Why Israel Matters to Americans part two
America Israel the story of the entangled alliance.
How Israel was
understood by Americans in the aftermath of the Second World War, and how much
of that has been a mirroring of how the
United States sees itself.
There's a tendency
to believe that the horrors of the Holocaust are what led to American support and
sympathy for the establishment of a Jewish state in Palestine. But the late Dr.
Amy Kaplan, in her 2018 book, “Our American Israel,” makes the argument that
for Israel to be embraced by Americans, the idea of Israel had to be
Americanized.
She writes Israel's
"proponents attributed New World meanings, symbols, and mythologies to a European movement to establish a Jewish polity
in the Arab Middle East.
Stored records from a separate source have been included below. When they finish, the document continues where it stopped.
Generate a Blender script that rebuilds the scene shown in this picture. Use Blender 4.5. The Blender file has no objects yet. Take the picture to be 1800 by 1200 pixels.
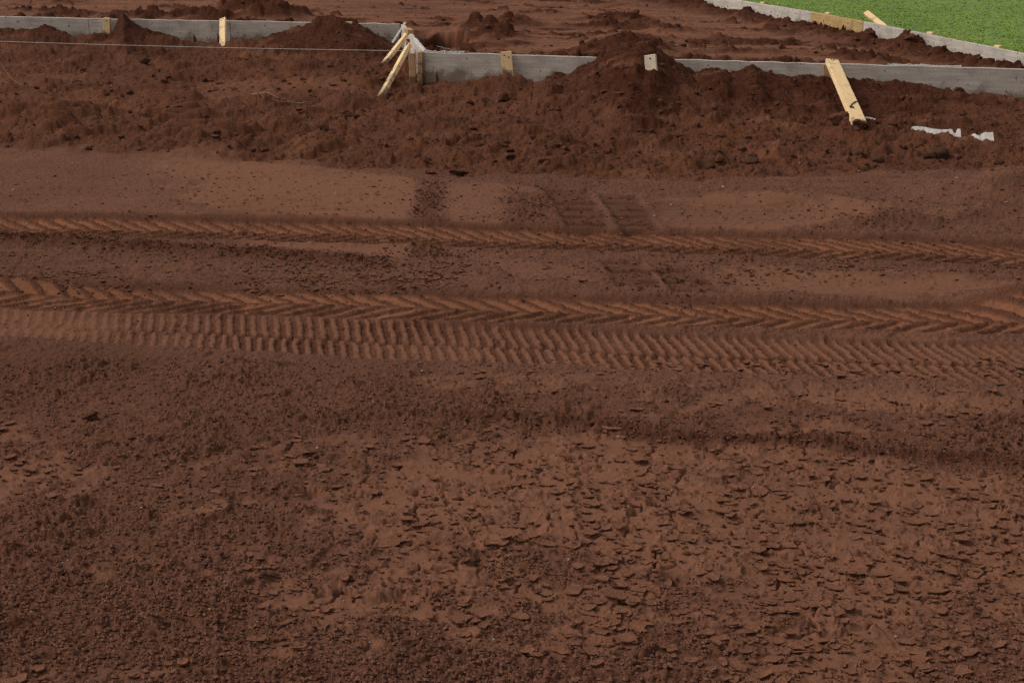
import bpy, bmesh, math, random
import numpy as np
from mathutils import Vector, Matrix

# ------------------------------------------------------------------ camera
FPX, CAM_H = 2800.0, 1.7                      # focal length in pixels of an 1800 px wide picture
PITCH = math.atan(818.0 / FPX)
scene = bpy.context.scene
scene.render.engine = 'CYCLES'
cam_data = bpy.data.cameras.new("camera")
cam_data.sensor_width = 36.0
cam_data.lens = 36.0 * FPX / 1800.0
cam_data.clip_start, cam_data.clip_end = 0.05, 2000.0
cam = bpy.data.objects.new("camera", cam_data)
cam.location = (0, 0, CAM_H)
cam.rotation_euler = (math.pi / 2 - PITCH, 0, 0)
scene.collection.objects.link(cam)
scene.camera = cam

# ------------------------------------------------------------------ overcast sky and weak sun
SUN_EL, SUN_AZ = math.radians(46), math.radians(-80)     # azimuth from +Y towards +X: to the left of the camera
world = bpy.data.worlds.new("World")
scene.world = world
world.use_nodes = True
wn, wl = world.node_tree.nodes, world.node_tree.links
sky = wn.new("ShaderNodeTexSky")
sky.sky_type = 'NISHITA'
sky.sun_disc = False
sky.sun_elevation = SUN_EL
sky.sun_rotation = SUN_AZ
sky.dust_density = 4.0
hs = wn.new("ShaderNodeHueSaturation")
hs.inputs["Saturation"].default_value = 0.12
bg = wn["Background"]
bg.inputs["Strength"].default_value = 0.13
wl.new(sky.outputs[0], hs.inputs["Color"])
wl.new(hs.outputs[0], bg.inputs["Color"])
sun_data = bpy.data.lights.new("sun", 'SUN')
sun_data.energy = 1.0
sun_data.angle = math.radians(20)
sun_data.color = (1.0, 0.95, 0.88)
sun = bpy.data.objects.new("sun", sun_data)
sdir = Vector((math.sin(SUN_AZ) * math.cos(SUN_EL), math.cos(SUN_AZ) * math.cos(SUN_EL), math.sin(SUN_EL)))
sun.rotation_euler = sdir.to_track_quat('Z', 'Y').to_euler()
sun.location = (0, 0, 30)
scene.collection.objects.link(sun)
vs = scene.view_settings
scene.cycles.use_denoising = False
vs.view_transform = 'Standard'
vs.look = 'None'
vs.exposure = 0.05
vs.gamma = 1.0
vs.use_curve_mapping = False

rnd = random.Random(7)
col = scene.collection
F32 = np.float32

# ------------------------------------------------------------------ measuring: a point of the photograph to a point at height z
CP, SP = math.cos(PITCH), math.sin(PITCH)
def G(px, py, z=0.0):
    dx, dy, dz = px - 900.0, CP * FPX + SP * (600.0 - py), -SP * FPX + CP * (600.0 - py)
    t = (z - CAM_H) / dz
    return Vector((dx * t, dy * t, z))

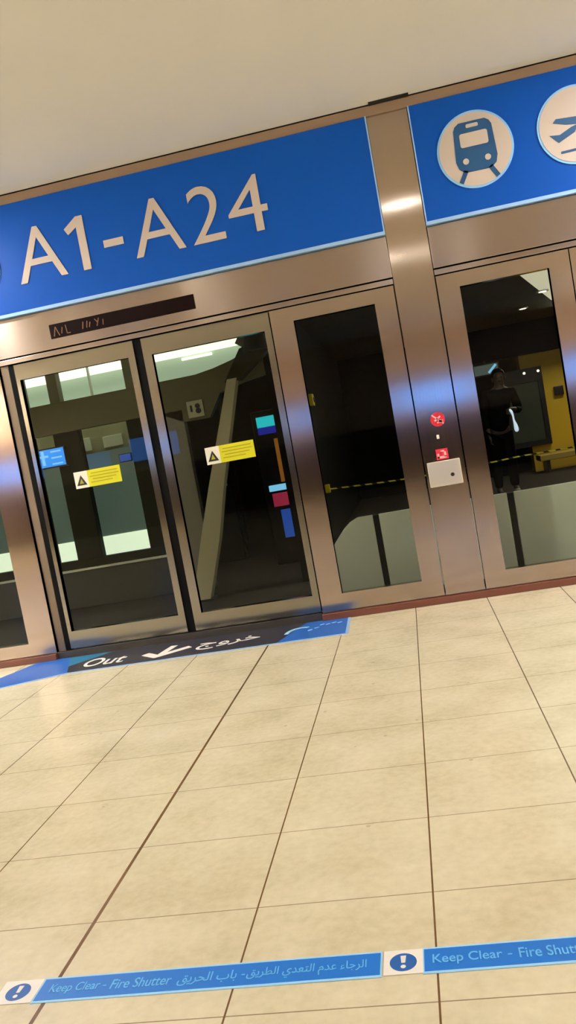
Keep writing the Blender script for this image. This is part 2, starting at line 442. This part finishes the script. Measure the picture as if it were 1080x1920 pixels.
e = empty('prohibition_sticker', (.217, -.002, 1.165), 'round red prohibition sticker on the steel pillar above the button', 'sticker')
MB().prism(circ(.217, 1.214, .047, 32), 'y', -.002, -.004).build('disc', 'red', e)
g = MB()
g.prism(bar(.182, 1.247, .252, 1.181, .009), 'y', -.0042, -.0055)
g.prism(bar(.196, 1.205, .236, 1.232, .011), 'y', -.0042, -.0055); g.prism(circ(.232, 1.2, .013, 16), 'y', -.0042, -.0055)
g.prism(bar(.21, 1.19, .25, 1.205, .008), 'y', -.0042, -.0055)
g.build('symbol', 'pink', e)
e = tag(MB().box(.192, .209, -.008, .0, 1.087, 1.114, .003).build('push_button', 'swhite'), 'small pale button on the steel pillar between two red stickers', 'button')
e = empty('alarm_sticker', (.209, -.002, .955), 'square red sticker on the steel pillar just above the metal plate', 'sticker')
MB().box(.17, .248, -.004, -.002, .95, 1.02).build('square', 'red', e)
g = MB(); g.box(.178, .235, -.0055, -.0042, .958, .972); g.box(.178, .19, -.0055, -.0042, .958, .99); g.box(.222, .235, -.0055, -.0042, .966, 1.0)
g.box(.20, .226, -.0055, -.0042, 1.0, 1.01)
g.build('symbol', 'pink', e)
e = empty('key_switch_plate', (.208, -.002, .776), 'bright metal key switch plate on the steel pillar beneath the red stickers', 'switch plate')
MB().box(.100, .315, -.016, -.001, .776, .942, .004).build('plate', 'plate', e)
MB().cyl((.254, -.018, .843), .0125, .012, 'y', 20).build('keyhole', 'frame', e)

# ------------------------------------------------------------------ floor sticker in front of the doors
e = empty('floor_sticker', (-1.8, -.25, 0), 'blue and black OUT floor sticker laid before the sliding doors', 'floor sticker')
Z0, Z1 = .0005, .003
MB().prism([(-2.45,-.462),(-1.02,-.466),(-.88,-.004),(-2.62,-.004)], 'z', Z0, Z1).build('dark_panel', 'matdark', e)
MB().prism([(-1.02,-.466),(-.567,-.468),(-.58,-.004),(-.88,-.004)], 'z', Z0, Z1).build('blue_end', 'matblue', e)
MB().prism([(-3.02,-.66),(-2.83,-.60),(-2.45,-.462),(-2.62,-.004),(-2.86,-.004),(-3.02,-.38)], 'z', Z0, Z1).build('blue_end', 'matblue', e)
MB().prism([(-2.52,-.28),(-2.36,-.10),(-2.30,-.02),(-2.62,-.02)], 'z', Z1, Z1+.0006).build('teal_patch', 'matteal', e)
ed = MB()
for a, b in (((-3.02,-.668),(-2.83,-.608)),((-2.83,-.608),(-2.45,-.47)),((-2.45,-.47),(-.564,-.476)),((-.567,-.47),(-.58,-.004))):
    ed.prism(bar(a[0], a[1], b[0], b[1], .018), 'z', Z0, Z1+.0004)
ed.build('white_border', 'bluedge', e)
def word(t, x0, x1, y0, y1, z0, m, par, bold=.005):
    MB().add(fit(text_mesh(t, .01, bold), x0, x1, y0, y1, z0, z0+.0008)).build('lettering', m, par)
word('Out', -2.40, -2.10, -.37, -.17, Z1, 'tapewhite', e, .01)
word(arabic('خروج'), -1.60, -1.17, -.35, -.15, Z1, 'tapewhite', e, .01)
ar = MB()
ar.prism(bar(-1.97,-.255,-1.845,-.375,.06), 'z', Z1, Z1+.001)
ar.prism(bar(-1.875,-.375,-1.66,-.215,.06), 'z', Z1+.0001, Z1+.0011)
ar.prism(bar(-1.845,-.36,-1.80,-.12,.05), 'z', Z1+.0002, Z1+.0012)
ar.build('arrow', 'tapewhite', e)
ca = MB()
pts = [(-.985+.09*(1-math.cos(a))*1.0, -.27+.13*math.sin(a)) for a in [PI*.02*i for i in range(0, 34)]]
for p, q in zip(pts, pts[1:]): ca.prism(bar(*p, *q, .03), 'z', Z1, Z1+.001)
ca.build('curved_arrow', 'tapeedge', e)
for x, y in ((-.84,-.25),(-.80,-.21),(-.77,-.14),(-.73,-.15),(-.69,-.13),(-.65,-.15)):
    MB().prism(bar(x, y, x+.025, y+.02, .014), 'z', Z1, Z1+.001).build('small_mark', 'tapeedge', e)

# ------------------------------------------------------------------ floor tape
e = empty('floor_tape', (-.4, -3.69, 0), 'blue Keep Clear Fire Shutter tape stuck across the stone floor', 'tape')
def tp(x): return -3.692 + .008*(x+.25)*0
ya, yb = -3.732, -3.641
for x0, x1 in ((-1.103,-.258),(-.157,.68)):
    MB().box(x0-.004, x1+.004, ya, yb, .0003, .0015).build('strip_edge', 'tapeedge', e)
    MB().box(x0, x1, ya+.008, yb-.006, .0004, .0020).build('blue_strip', 'tapeblue', e)
for x0, x1 in ((-1.212,-1.108),(-.250,-.160)):
    sq = MB().box(x0, x1, ya+.004, yb-.002, .0003, .0018).build('white_square', 'tapewhite', e)
    cx = (x0+x1)/2
    MB().prism(circ(cx, -3.687, .031), 'z', .0019, .0024).build('emblem_disc', 'tapenavy', sq)
    g = MB(); g.prism([(cx-.0065,-3.665),(cx+.0065,-3.665),(cx+.0045,-3.690),(cx-.0045,-3.690)], 'z', .0025, .0029)
    g.prism(circ(cx, -3.703, .006, 16), 'z', .0025, .0029)
    g.build('exclamation_mark', 'tapewhite', sq)
def tt(s, x0, x1, y0=-3.703, y1=-3.668): word(s, x0, x1, y0, y1, .0021, 'tapetext', e)
tt('Keep Clear', -1.075, -.945, -3.708); tt('-', -.937, -.928, -3.690, -3.686); tt('Fire Shutter', -.915, -.762, -3.703)
tt(arabic('الرجاء عدم التعدي الطريق'), -.575, -.29, -3.711, -3.667); tt('-', -.588, -.58, -3.690, -3.686); tt(arabic('باب الحريق'), -.745, -.60, -3.711, -3.667)
tt('Keep Clear', -.138, .018, -3.708); tt('-', .030, .040, -3.690, -3.686); tt('Fire Shutter', .055, .215, -3.703)

# ------------------------------------------------------------------ station beyond the glass: shell
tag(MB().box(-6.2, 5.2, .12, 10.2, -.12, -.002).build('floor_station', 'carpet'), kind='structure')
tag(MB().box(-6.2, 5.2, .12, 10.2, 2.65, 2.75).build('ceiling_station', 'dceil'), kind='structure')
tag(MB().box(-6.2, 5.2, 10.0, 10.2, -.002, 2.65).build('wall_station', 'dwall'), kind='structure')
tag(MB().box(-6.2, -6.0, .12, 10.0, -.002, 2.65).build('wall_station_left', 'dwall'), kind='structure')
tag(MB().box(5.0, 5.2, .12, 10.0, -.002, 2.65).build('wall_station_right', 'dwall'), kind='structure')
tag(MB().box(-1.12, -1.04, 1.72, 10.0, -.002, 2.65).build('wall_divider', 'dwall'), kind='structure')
tag(MB().box(2.16, 5.0, 9.6, 10.0, -.002, 2.08).build('wall_ochre', 'ochre'), kind='structure')
tag(MB().box(.95, 5.0, 9.5, 10.0, 2.09, 2.65).build('trim_10', 'navy'), kind='structure')
tag(MB().prism([(1.45,3.85),(1.51,4.01),(2.35,6.9),(4.6,6.9),(4.6,3.85)], 'z', 2.62, 2.655).build('trim_11', 'skyl'), kind='structure')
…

They drew parallels between 'Mayflower' Pilgrims and
Jewish pioneers in the familiar landscape of the biblical Promised Land, and
they presented Zionist settlement as enacting American ideas of modern
development."
And this mirroring,
according to Kaplan, wasn't hard to do, especially when both shared a belief in
their exceptionalism as signified by how they celebrated their anti-colonial
origins,
struggling against
the British Empire, and distancing themselves from the violent conquest at the
center of their founding.
Just as Indigenous
peoples are erased from the founding of an America free from British
colonizers, Palestinians mostly disappeared in Israel's founding. At the
founding of the Israeli state, there was almost no recognition of Palestinians
at all. Even the word Palestinian was often used to refer to Palestinian Jews, people
who had moved there.
Palestinian Arabs
were all but invisible. They were talked about only as refugees. The idea that
they even represented a national consciousness was nowhere to be seen. So it
was the Israelis who had the narrative of decolonization and nationalism behind
them.
While some major
news media like "The New York Times" were vehemently anti-Zionist, the
narrative of decolonization and nationalism was embraced by many non-Jewish
American liberals and progressives. They saw a Jewish state as the perfect
rebuke to Nazi fascism, paralleling the official narrative of the U.S. defeat
of Nazi Germany.
They also saw Israel
as an actualization of socialist ideals, especially with the establishment of kibbutzim
and the Soviet Union’s initial support for Israel.
“The Nation,” a
left-leaning magazine, was home to some of the biggest and most active support
of Israel and helped create the blueprint for how the narrative of Israel would
come to be embraced in the United States news media for the coming decades,
even if “The Nation” evolved its own position on Israel over time. The Jewish
Agency, founded by socialist Zionists who helped organize and fund Jewish
immigration to Palestine, gave “The Nation” a grant of $50,000 in 1947, for the
purposes of, “conducting research and publishing articles and reports and
promoting the Zionist cause among American liberals and foreign delegates to
the United Nations.” Emboldened by this, its longtime editor, Freda Kirchwey,
dedicated the pages of “The Nation” and its entire publishing institution to
lobbying for the Zionist cause.
“The Nation” making the case for Israel
Between 1947 and
1954, Nation Associates, which was responsible for publishing the magazine,
produced 12 widely distributed reports campaigning for the Zionist cause. Kirchwey
even wrote a 133-page memorandum for the UN on behalf of “The Nation,” making
the case for Israel and tying the Arab Palestinians to the Nazis, which became
a mainstay of liberal arguments against Palestinian self-determination,
thanks to her
efforts. She ultimately even took credit for pushing the Truman administration
into recognizing the state of Israel. The Jews organized a government over
there, and it's been a successful one ever since.
Now, Kirchwey is just
one of several examples of American media liberals and progressives who worked
diligently and successfully alongside Zionist groups and leaders to make Israel
into a liberal project and ideal that looked like the United States.
And for every
sentence dedicated to what a beacon and necessity Israel were as a pioneering
nation of the so-called “new Jew,” there were many more dedicated to trumpeting
the barbarity, jealousy, and backwardness of Arabs and Muslims. This early
period of creating myths around Israel isn't the only critical era in the
cultural history of Israel in the United States, but it is the bedrock of how
Israel comes to be essentially Americanized in the eyes of the public.
This is the time
when there is buy-in from Americans from all different backgrounds that yeah,
maybe Israel is necessary. Maybe Israel is good. And following this period, we
see tourism to the "land of the Bible," which had existed well before
Israel's establishment, flourish throughout the '50 and '60, as do epic
biblical films and the relationship between Hollywood and Israel itself.